═════ Dataset section

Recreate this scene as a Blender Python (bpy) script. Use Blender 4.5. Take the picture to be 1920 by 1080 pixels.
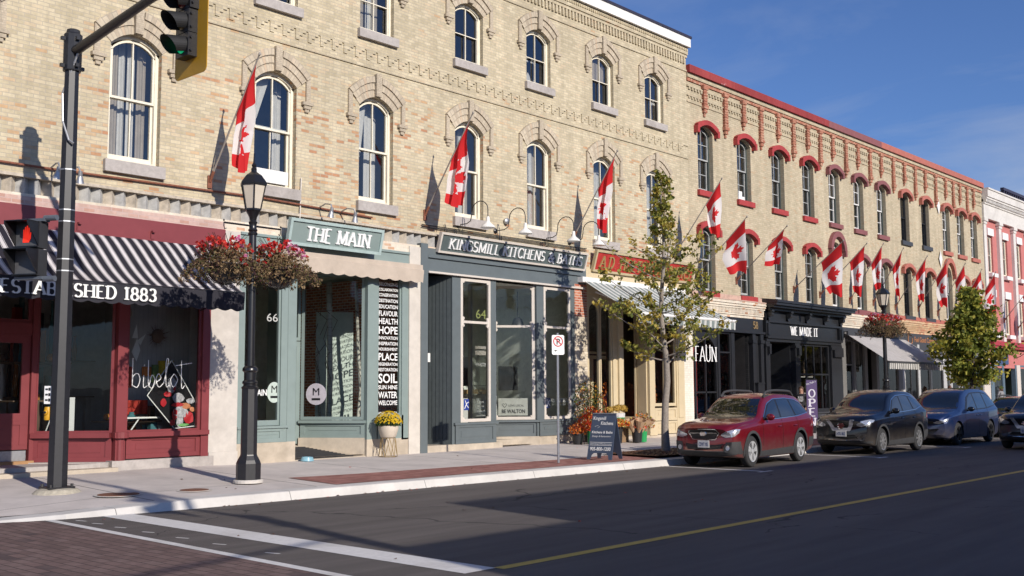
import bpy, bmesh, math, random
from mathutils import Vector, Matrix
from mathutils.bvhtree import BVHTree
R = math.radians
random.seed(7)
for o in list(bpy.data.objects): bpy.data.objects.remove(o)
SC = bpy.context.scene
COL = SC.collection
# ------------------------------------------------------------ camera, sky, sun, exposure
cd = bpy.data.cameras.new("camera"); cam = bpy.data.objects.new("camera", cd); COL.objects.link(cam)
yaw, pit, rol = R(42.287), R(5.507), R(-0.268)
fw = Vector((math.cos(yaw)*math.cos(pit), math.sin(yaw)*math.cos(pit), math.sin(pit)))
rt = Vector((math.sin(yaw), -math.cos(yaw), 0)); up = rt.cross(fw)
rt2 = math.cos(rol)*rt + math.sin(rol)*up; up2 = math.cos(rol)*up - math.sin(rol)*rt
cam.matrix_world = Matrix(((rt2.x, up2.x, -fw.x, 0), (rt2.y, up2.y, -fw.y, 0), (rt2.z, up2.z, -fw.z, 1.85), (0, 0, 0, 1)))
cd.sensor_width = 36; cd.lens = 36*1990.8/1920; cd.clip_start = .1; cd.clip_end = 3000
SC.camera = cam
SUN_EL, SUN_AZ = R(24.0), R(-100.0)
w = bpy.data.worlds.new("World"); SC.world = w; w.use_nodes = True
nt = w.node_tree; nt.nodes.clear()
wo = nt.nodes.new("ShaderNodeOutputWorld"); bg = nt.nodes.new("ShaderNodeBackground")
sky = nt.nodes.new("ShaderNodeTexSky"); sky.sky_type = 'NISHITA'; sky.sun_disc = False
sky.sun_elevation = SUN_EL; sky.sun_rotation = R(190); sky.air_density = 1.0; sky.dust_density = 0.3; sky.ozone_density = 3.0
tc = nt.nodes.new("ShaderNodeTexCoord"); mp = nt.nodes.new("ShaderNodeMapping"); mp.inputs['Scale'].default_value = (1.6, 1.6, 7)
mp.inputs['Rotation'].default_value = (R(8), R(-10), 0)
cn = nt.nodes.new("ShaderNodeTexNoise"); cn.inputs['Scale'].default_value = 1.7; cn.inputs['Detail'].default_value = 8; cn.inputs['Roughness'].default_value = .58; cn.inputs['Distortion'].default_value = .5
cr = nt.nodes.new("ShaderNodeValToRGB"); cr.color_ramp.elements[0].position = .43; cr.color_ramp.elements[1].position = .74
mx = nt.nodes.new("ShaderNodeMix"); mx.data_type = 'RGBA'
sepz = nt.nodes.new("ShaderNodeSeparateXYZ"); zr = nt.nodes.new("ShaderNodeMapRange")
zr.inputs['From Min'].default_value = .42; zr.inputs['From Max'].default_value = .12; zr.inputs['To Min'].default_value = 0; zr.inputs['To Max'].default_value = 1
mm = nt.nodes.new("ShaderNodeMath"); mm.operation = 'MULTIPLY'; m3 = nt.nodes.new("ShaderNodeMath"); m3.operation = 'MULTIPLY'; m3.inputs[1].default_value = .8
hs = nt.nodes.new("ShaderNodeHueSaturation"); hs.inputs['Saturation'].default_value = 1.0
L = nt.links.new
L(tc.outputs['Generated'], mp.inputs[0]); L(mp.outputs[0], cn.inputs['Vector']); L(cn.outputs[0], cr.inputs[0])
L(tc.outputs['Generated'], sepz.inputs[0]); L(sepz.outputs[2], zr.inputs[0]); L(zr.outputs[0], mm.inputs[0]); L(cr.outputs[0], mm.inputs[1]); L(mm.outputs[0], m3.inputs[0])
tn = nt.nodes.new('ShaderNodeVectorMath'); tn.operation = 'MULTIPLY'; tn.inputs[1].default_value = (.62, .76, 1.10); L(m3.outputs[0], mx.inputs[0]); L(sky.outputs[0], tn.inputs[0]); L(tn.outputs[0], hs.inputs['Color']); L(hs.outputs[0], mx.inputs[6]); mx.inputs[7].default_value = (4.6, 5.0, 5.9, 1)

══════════

● **Your goal**
Report how many lines in the data contain the word "scene", with no words besides the number.

● **Task answer**
2